- What this task involves
Exactly repeat the full listing that follows.
= = = = =
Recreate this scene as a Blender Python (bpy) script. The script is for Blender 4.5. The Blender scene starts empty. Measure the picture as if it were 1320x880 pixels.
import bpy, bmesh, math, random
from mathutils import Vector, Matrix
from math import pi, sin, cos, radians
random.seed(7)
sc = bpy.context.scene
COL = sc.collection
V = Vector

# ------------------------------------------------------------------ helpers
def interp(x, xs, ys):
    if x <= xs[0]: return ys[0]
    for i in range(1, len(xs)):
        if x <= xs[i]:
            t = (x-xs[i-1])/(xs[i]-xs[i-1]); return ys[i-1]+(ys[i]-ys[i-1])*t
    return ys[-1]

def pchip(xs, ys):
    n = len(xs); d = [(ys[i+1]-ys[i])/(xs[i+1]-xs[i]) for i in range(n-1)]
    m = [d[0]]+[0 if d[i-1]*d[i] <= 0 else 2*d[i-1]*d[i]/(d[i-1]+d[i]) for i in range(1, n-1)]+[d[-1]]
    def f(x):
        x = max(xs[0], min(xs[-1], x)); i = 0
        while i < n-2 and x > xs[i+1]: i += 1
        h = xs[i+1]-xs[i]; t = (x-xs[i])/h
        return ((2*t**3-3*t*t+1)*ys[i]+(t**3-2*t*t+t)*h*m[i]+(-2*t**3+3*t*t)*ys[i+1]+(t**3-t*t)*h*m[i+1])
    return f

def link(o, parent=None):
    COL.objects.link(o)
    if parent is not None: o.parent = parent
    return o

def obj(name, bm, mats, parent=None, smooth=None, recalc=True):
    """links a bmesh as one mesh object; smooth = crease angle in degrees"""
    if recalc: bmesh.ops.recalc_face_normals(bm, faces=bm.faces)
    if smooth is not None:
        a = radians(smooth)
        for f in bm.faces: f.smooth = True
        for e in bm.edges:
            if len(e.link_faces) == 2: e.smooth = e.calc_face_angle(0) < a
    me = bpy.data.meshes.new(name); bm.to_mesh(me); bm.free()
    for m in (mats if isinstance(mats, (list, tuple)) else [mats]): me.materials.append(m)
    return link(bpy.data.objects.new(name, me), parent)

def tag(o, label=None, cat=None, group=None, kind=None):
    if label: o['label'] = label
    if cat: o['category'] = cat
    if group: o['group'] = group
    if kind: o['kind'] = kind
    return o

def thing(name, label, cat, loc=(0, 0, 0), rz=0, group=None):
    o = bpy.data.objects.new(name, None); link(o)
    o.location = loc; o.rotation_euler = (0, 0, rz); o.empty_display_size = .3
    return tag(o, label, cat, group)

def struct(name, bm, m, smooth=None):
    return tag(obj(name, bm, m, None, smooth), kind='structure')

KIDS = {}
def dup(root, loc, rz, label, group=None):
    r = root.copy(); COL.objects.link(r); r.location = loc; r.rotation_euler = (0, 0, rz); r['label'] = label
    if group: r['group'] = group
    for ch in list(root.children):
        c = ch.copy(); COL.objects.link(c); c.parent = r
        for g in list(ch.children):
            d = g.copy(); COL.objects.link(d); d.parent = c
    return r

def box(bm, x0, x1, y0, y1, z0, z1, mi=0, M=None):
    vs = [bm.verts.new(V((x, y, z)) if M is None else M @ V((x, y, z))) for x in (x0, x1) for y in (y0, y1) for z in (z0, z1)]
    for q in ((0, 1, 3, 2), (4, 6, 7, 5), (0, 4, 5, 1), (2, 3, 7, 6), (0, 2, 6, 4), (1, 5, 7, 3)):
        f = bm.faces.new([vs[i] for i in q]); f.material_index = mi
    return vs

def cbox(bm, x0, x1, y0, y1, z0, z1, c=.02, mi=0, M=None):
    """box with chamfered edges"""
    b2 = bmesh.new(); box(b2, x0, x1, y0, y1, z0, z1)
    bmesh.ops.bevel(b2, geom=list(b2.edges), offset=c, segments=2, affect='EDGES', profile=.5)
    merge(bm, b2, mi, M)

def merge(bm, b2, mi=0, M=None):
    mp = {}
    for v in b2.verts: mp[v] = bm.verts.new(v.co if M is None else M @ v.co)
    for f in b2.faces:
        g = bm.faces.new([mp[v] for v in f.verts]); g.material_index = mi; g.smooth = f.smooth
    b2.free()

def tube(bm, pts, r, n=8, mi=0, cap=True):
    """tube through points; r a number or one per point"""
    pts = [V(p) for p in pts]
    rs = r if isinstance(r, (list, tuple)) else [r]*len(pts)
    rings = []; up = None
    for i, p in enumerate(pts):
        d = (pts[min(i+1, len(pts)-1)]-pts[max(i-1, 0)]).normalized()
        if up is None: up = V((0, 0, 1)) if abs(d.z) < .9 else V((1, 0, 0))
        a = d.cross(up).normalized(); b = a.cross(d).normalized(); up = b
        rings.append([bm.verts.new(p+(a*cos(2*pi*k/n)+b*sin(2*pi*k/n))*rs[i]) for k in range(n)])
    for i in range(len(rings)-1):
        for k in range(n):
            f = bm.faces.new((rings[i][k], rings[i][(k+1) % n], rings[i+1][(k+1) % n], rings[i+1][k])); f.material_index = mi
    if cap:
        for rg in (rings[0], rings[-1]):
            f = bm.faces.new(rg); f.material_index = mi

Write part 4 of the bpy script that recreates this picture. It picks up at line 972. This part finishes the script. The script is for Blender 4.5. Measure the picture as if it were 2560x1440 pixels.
= = = = =
- Output of the exercise
Recreate this scene as a Blender Python (bpy) script. The script is for Blender 4.5. The Blender scene starts empty. Measure the picture as if it were 1320x880 pixels.
import bpy, bmesh, math, random
from mathutils import Vector, Matrix
from math import pi, sin, cos, radians
random.seed(7)
sc = bpy.context.scene
COL = sc.collection
V = Vector

# ------------------------------------------------------------------ helpers
def interp(x, xs, ys):
    if x <= xs[0]: return ys[0]
    for i in range(1, len(xs)):
        if x <= xs[i]:
            t = (x-xs[i-1])/(xs[i]-xs[i-1]); return ys[i-1]+(ys[i]-ys[i-1])*t
    return ys[-1]

def pchip(xs, ys):
    n = len(xs); d = [(ys[i+1]-ys[i])/(xs[i+1]-xs[i]) for i in range(n-1)]
    m = [d[0]]+[0 if d[i-1]*d[i] <= 0 else 2*d[i-1]*d[i]/(d[i-1]+d[i]) for i in range(1, n-1)]+[d[-1]]
    def f(x):
        x = max(xs[0], min(xs[-1], x)); i = 0
        while i < n-2 and x > xs[i+1]: i += 1
        h = xs[i+1]-xs[i]; t = (x-xs[i])/h
        return ((2*t**3-3*t*t+1)*ys[i]+(t**3-2*t*t+t)*h*m[i]+(-2*t**3+3*t*t)*ys[i+1]+(t**3-t*t)*h*m[i+1])
    return f

def link(o, parent=None):
    COL.objects.link(o)
    if parent is not None: o.parent = parent
    return o

def obj(name, bm, mats, parent=None, smooth=None, recalc=True):
    """links a bmesh as one mesh object; smooth = crease angle in degrees"""
    if recalc: bmesh.ops.recalc_face_normals(bm, faces=bm.faces)
    if smooth is not None:
        a = radians(smooth)
        for f in bm.faces: f.smooth = True
        for e in bm.edges:
            if len(e.link_faces) == 2: e.smooth = e.calc_face_angle(0) < a
    me = bpy.data.meshes.new(name); bm.to_mesh(me); bm.free()
    for m in (mats if isinstance(mats, (list, tuple)) else [mats]): me.materials.append(m)
    return link(bpy.data.objects.new(name, me), parent)

def tag(o, label=None, cat=None, group=None, kind=None):
    if label: o['label'] = label
    if cat: o['category'] = cat
    if group: o['group'] = group
    if kind: o['kind'] = kind
    return o

def thing(name, label, cat, loc=(0, 0, 0), rz=0, group=None):
    o = bpy.data.objects.new(name, None); link(o)
    o.location = loc; o.rotation_euler = (0, 0, rz); o.empty_display_size = .3
    return tag(o, label, cat, group)

def struct(name, bm, m, smooth=None):
    return tag(obj(name, bm, m, None, smooth), kind='structure')

KIDS = {}
def dup(root, loc, rz, label, group=None):
    r = root.copy(); COL.objects.link(r); r.location = loc; r.rotation_euler = (0, 0, rz); r['label'] = label
    if group: r['group'] = group
    for ch in list(root.children):
        c = ch.copy(); COL.objects.link(c); c.parent = r
        for g in list(ch.children):
            d = g.copy(); COL.objects.link(d); d.parent = c
    return r

def box(bm, x0, x1, y0, y1, z0, z1, mi=0, M=None):
    vs = [bm.verts.new(V((x, y, z)) if M is None else M @ V((x, y, z))) for x in (x0, x1) for y in (y0, y1) for z in (z0, z1)]
    for q in ((0, 1, 3, 2), (4, 6, 7, 5), (0, 4, 5, 1), (2, 3, 7, 6), (0, 2, 6, 4), (1, 5, 7, 3)):
        f = bm.faces.new([vs[i] for i in q]); f.material_index = mi
    return vs

def cbox(bm, x0, x1, y0, y1, z0, z1, c=.02, mi=0, M=None):
    """box with chamfered edges"""
    b2 = bmesh.new(); box(b2, x0, x1, y0, y1, z0, z1)
    bmesh.ops.bevel(b2, geom=list(b2.edges), offset=c, segments=2, affect='EDGES', profile=.5)
    merge(bm, b2, mi, M)

def merge(bm, b2, mi=0, M=None):
    mp = {}
    for v in b2.verts: mp[v] = bm.verts.new(v.co if M is None else M @ v.co)
    for f in b2.faces:
        g = bm.faces.new([mp[v] for v in f.verts]); g.material_index = mi; g.smooth = f.smooth
    b2.free()

def tube(bm, pts, r, n=8, mi=0, cap=True):
    """tube through points; r a number or one per point"""
    pts = [V(p) for p in pts]
    rs = r if isinstance(r, (list, tuple)) else [r]*len(pts)
    rings = []; up = None
    for i, p in enumerate(pts):
        d = (pts[min(i+1, len(pts)-1)]-pts[max(i-1, 0)]).normalized()
        if up is None: up = V((0, 0, 1)) if abs(d.z) < .9 else V((1, 0, 0))
        a = d.cross(up).normalized(); b = a.cross(d).normalized(); up = b
        rings.append([bm.verts.new(p+(a*cos(2*pi*k/n)+b*sin(2*pi*k/n))*rs[i]) for k in range(n)])
    for i in range(len(rings)-1):
        for k in range(n):
            f = bm.faces.new((rings[i][k], rings[i][(k+1) % n], rings[i+1][(k+1) % n], rings[i+1][k])); f.material_index = mi
    if cap:
        for rg in (rings[0], rings[-1]):
            f = bm.faces.new(rg); f.material_index = mi

Write part 4 of the bpy script that recreates this picture. It picks up at line 972. This part finishes the script. The script is for Blender 4.5. Measure the picture as if it were 2560x1440 pixels.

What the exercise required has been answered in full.